Repeat the listing exactly as given, omitting every image.
-----
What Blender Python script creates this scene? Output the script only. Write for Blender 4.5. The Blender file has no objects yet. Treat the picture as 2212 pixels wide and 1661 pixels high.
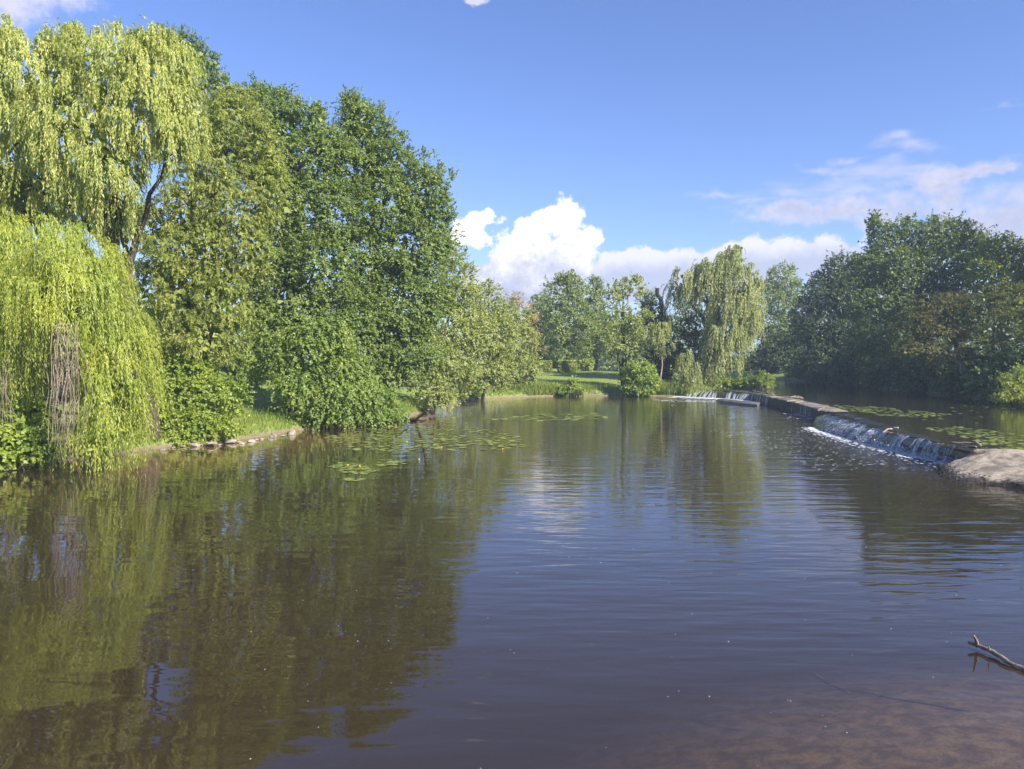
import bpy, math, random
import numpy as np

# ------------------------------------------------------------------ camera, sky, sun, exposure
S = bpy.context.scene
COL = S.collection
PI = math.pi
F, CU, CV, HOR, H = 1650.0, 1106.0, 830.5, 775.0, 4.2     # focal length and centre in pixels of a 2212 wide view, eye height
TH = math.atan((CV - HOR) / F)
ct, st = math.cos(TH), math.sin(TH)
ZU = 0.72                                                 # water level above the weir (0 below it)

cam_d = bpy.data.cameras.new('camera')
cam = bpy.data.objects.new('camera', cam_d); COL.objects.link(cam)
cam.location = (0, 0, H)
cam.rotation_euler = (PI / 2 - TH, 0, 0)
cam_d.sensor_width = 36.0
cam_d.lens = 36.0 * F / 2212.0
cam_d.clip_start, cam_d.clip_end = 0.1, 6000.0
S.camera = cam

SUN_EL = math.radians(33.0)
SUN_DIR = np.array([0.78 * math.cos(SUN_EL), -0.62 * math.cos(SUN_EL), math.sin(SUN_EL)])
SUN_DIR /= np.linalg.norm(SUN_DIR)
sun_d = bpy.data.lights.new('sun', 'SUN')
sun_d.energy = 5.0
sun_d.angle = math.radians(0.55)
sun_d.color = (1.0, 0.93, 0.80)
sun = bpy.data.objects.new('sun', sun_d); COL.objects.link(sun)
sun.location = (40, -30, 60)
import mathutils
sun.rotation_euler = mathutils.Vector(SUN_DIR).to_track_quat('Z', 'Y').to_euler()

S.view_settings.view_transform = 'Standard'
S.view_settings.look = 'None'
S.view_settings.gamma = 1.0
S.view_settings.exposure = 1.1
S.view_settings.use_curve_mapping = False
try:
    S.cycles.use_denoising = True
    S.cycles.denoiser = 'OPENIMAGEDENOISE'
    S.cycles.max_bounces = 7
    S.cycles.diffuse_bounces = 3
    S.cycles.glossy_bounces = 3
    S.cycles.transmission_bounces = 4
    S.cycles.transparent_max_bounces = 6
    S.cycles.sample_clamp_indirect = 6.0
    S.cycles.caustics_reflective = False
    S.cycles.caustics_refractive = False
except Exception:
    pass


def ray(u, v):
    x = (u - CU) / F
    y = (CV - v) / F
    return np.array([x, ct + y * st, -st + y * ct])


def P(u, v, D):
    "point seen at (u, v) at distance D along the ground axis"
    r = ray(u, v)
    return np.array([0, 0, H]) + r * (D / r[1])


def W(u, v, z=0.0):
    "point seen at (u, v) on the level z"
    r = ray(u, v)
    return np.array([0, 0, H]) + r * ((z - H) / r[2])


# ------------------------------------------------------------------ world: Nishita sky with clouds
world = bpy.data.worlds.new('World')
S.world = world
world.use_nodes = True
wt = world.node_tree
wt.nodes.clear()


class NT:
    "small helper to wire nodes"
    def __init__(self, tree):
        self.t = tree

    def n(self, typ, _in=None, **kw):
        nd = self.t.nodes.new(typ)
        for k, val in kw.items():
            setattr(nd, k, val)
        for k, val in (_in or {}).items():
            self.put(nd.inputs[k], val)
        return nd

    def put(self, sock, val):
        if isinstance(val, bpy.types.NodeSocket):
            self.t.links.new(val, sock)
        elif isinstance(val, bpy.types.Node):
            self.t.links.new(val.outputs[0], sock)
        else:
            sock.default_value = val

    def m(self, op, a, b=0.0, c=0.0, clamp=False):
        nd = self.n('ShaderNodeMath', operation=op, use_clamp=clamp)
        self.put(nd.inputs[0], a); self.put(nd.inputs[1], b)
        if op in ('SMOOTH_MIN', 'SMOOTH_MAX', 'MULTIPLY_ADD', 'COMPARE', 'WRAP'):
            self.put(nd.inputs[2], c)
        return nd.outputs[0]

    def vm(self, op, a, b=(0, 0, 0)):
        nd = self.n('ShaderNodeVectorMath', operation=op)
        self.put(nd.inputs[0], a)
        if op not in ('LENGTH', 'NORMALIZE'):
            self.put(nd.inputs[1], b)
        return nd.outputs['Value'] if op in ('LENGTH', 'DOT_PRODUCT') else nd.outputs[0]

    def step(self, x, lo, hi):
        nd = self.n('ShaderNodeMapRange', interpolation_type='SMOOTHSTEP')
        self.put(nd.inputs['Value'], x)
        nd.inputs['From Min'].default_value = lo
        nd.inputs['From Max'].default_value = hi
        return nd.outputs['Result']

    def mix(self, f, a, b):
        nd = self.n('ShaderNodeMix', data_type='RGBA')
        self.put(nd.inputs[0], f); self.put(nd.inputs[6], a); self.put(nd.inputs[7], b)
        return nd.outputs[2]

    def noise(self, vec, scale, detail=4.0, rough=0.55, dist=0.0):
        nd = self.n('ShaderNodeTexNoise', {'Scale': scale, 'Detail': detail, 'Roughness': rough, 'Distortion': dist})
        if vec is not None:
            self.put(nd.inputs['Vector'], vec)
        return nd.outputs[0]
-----
Problem solution:
What Blender Python script creates this scene? Output the script only. Write for Blender 4.5. The Blender file has no objects yet. Treat the picture as 2212 pixels wide and 1661 pixels high.
import bpy, math, random
import numpy as np

# ------------------------------------------------------------------ camera, sky, sun, exposure
S = bpy.context.scene
COL = S.collection
PI = math.pi
F, CU, CV, HOR, H = 1650.0, 1106.0, 830.5, 775.0, 4.2     # focal length and centre in pixels of a 2212 wide view, eye height
TH = math.atan((CV - HOR) / F)
ct, st = math.cos(TH), math.sin(TH)
ZU = 0.72                                                 # water level above the weir (0 below it)

cam_d = bpy.data.cameras.new('camera')
cam = bpy.data.objects.new('camera', cam_d); COL.objects.link(cam)
cam.location = (0, 0, H)
cam.rotation_euler = (PI / 2 - TH, 0, 0)
cam_d.sensor_width = 36.0
cam_d.lens = 36.0 * F / 2212.0
cam_d.clip_start, cam_d.clip_end = 0.1, 6000.0
S.camera = cam

SUN_EL = math.radians(33.0)
SUN_DIR = np.array([0.78 * math.cos(SUN_EL), -0.62 * math.cos(SUN_EL), math.sin(SUN_EL)])
SUN_DIR /= np.linalg.norm(SUN_DIR)
sun_d = bpy.data.lights.new('sun', 'SUN')
sun_d.energy = 5.0
sun_d.angle = math.radians(0.55)
sun_d.color = (1.0, 0.93, 0.80)
sun = bpy.data.objects.new('sun', sun_d); COL.objects.link(sun)
sun.location = (40, -30, 60)
import mathutils
sun.rotation_euler = mathutils.Vector(SUN_DIR).to_track_quat('Z', 'Y').to_euler()

S.view_settings.view_transform = 'Standard'
S.view_settings.look = 'None'
S.view_settings.gamma = 1.0
S.view_settings.exposure = 1.1
S.view_settings.use_curve_mapping = False
try:
    S.cycles.use_denoising = True
    S.cycles.denoiser = 'OPENIMAGEDENOISE'
    S.cycles.max_bounces = 7
    S.cycles.diffuse_bounces = 3
    S.cycles.glossy_bounces = 3
    S.cycles.transmission_bounces = 4
    S.cycles.transparent_max_bounces = 6
    S.cycles.sample_clamp_indirect = 6.0
    S.cycles.caustics_reflective = False
    S.cycles.caustics_refractive = False
except Exception:
    pass


def ray(u, v):
    x = (u - CU) / F
    y = (CV - v) / F
    return np.array([x, ct + y * st, -st + y * ct])


def P(u, v, D):
    "point seen at (u, v) at distance D along the ground axis"
    r = ray(u, v)
    return np.array([0, 0, H]) + r * (D / r[1])


def W(u, v, z=0.0):
    "point seen at (u, v) on the level z"
    r = ray(u, v)
    return np.array([0, 0, H]) + r * ((z - H) / r[2])


# ------------------------------------------------------------------ world: Nishita sky with clouds
world = bpy.data.worlds.new('World')
S.world = world
world.use_nodes = True
wt = world.node_tree
wt.nodes.clear()


class NT:
    "small helper to wire nodes"
    def __init__(self, tree):
        self.t = tree

    def n(self, typ, _in=None, **kw):
        nd = self.t.nodes.new(typ)
        for k, val in kw.items():
            setattr(nd, k, val)
        for k, val in (_in or {}).items():
            self.put(nd.inputs[k], val)
        return nd

    def put(self, sock, val):
        if isinstance(val, bpy.types.NodeSocket):
            self.t.links.new(val, sock)
        elif isinstance(val, bpy.types.Node):
            self.t.links.new(val.outputs[0], sock)
        else:
            sock.default_value = val

    def m(self, op, a, b=0.0, c=0.0, clamp=False):
        nd = self.n('ShaderNodeMath', operation=op, use_clamp=clamp)
        self.put(nd.inputs[0], a); self.put(nd.inputs[1], b)
        if op in ('SMOOTH_MIN', 'SMOOTH_MAX', 'MULTIPLY_ADD', 'COMPARE', 'WRAP'):
            self.put(nd.inputs[2], c)
        return nd.outputs[0]

    def vm(self, op, a, b=(0, 0, 0)):
        nd = self.n('ShaderNodeVectorMath', operation=op)
        self.put(nd.inputs[0], a)
        if op not in ('LENGTH', 'NORMALIZE'):
            self.put(nd.inputs[1], b)
        return nd.outputs['Value'] if op in ('LENGTH', 'DOT_PRODUCT') else nd.outputs[0]

    def step(self, x, lo, hi):
        nd = self.n('ShaderNodeMapRange', interpolation_type='SMOOTHSTEP')
        self.put(nd.inputs['Value'], x)
        nd.inputs['From Min'].default_value = lo
        nd.inputs['From Max'].default_value = hi
        return nd.outputs['Result']

    def mix(self, f, a, b):
        nd = self.n('ShaderNodeMix', data_type='RGBA')
        self.put(nd.inputs[0], f); self.put(nd.inputs[6], a); self.put(nd.inputs[7], b)
        return nd.outputs[2]

    def noise(self, vec, scale, detail=4.0, rough=0.55, dist=0.0):
        nd = self.n('ShaderNodeTexNoise', {'Scale': scale, 'Detail': detail, 'Roughness': rough, 'Distortion': dist})
        if vec is not None:
            self.put(nd.inputs['Vector'], vec)
        return nd.outputs[0]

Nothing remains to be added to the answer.